Eric D. Johnson (of Fruit Bats fame) and the team at Fort George Brewery have put together a beer to match EDJ's move to LA's Easy Sound Recording Company label. The Lay Low Easy Ale is a light golden ale with just a touch of spice at the end, as ready for lightly psyched back-porch stargazing as EDJ's slight twang, bright but subtle melodies, and reedy, lazily drifting vocals and occasional harmonica breaths. But be careful, this one might be so easy you'll catch yourself mirroring EDJ's own lyrics, "You're drinking like a veteran drunk, but you're not one..."

Holy Grove and Baerlic Brewing's Hanged Man Cascadian Pale Ale

The crew at Baerlic Brewing have known Trent Jacobs, mind-crushing guitarist for Holy Grove, for over a decade, so it was a "no-brainer" for them to hook up for the Malt Ball. To match the heavy metal sound of Holy Grove, the Baerlic team brewed up a dank "Cascadian" style pale ale, meaning a dark, hoppy session beer. (If dark and pale sounds like an oxymoron, consider the stoney staple of the '70s rock Holy Grove embodies: the black light.) Dry hopped with 6.66 pounds of Columbus hops, the Hanged Man Cascadian Pale Ale (ignore that the acronym is the same as Certified Public Accountant) will have you wailing for more with the ferocity of Holy Grove singer Andrea Vidal.

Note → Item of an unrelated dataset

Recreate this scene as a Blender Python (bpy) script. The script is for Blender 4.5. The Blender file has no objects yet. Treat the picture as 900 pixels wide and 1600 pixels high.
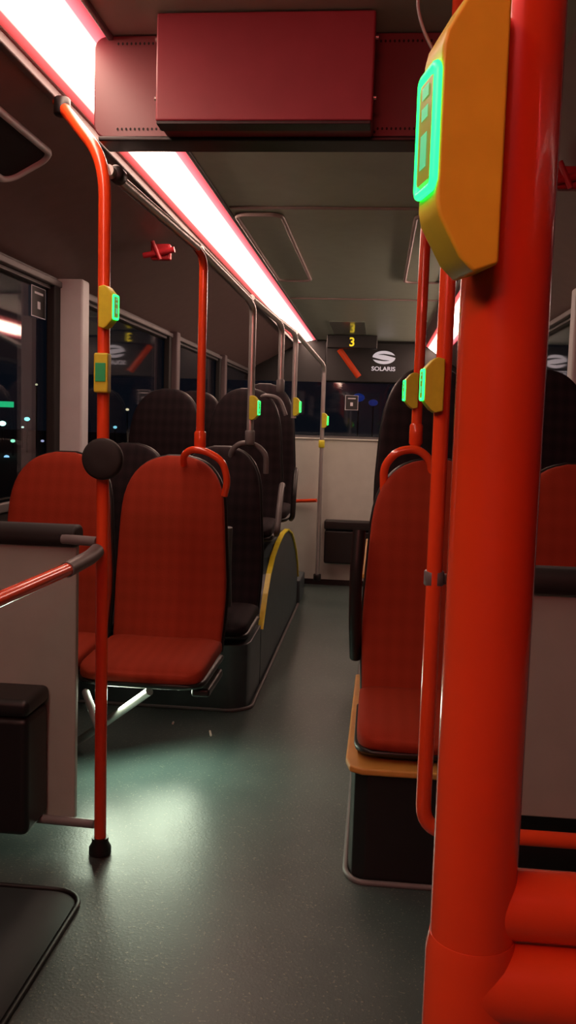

But Ben Parsons of Baerlic put it best when asked how the beer and band pair: "Perfectly. They're both dark and smell like weed."

NON COLLABORATION

BONUS BEERS

Widmer Brothers Brewing's

Replay IPA

This new session IPA from Widmer is another in a long string of session IPA hits from the crew best known for a summery Hefeweizen. Replay balances hoppiness and a light, bright sweetness on the malt bill that for some reason smells like fresh berry corn muffins. Not complaining.

Portland U-Brew's

Funky Monkey

This Belgian Pale Ale from the Milwaukie brewpub and homebrewer hangout zone bring some fruity esters from a strong Belgian yeast blend and zaps it up to PNW standards with a rowdy hop blend.

Portland Brewing's

Rose Hip Gold

The classic Portland brewery reminds everybody this is the City of Roses not with a punchy hop profile, but with the subtle spice and floral bite of rose hips added to the kettle.

Gilgamesh Brewing's

Mean Eileen

The Radtke boys, three rowdy brothers and their old man, dedicate this beer to Mom Radtke, praising her "grit, resilience, and resolve" with a warm German style Schwarzbier, a smooth drinking black lager.

Full Sail Brewing's

Session Export

Full Sail's classic Session series represents at the Malt Ball with their Dortmunder style lager. (That's the one with the blue label, FYI.) The round, smooth, and sweet malt bill is bolstered by noble hops for a great golden Euro lager.

Buoy Beer Company's

Raspberry Chocolate Stout

Buoy Beer keeps it real, not forgetting it's winter just because of a few sunny days, and brings a legitimately dark and sensuous beer to the Ball. And if you're still feeling the Valentine's Day mood, this sucker's packed with Oregon red raspberries and Woodblock Chocolate cacao nibs.

Brannon's Pub and

Brewery's Aneroid

This Belgian strong pale from Brannon's is the heavy hitter of the Malt Ball, though you may not guess it from looking at its orangey haze in the glass. At 9.8 percent ABV, this one packs a fruity, warming clove-spicy punch, but its traditional abbey yeast keeps it nice and dry.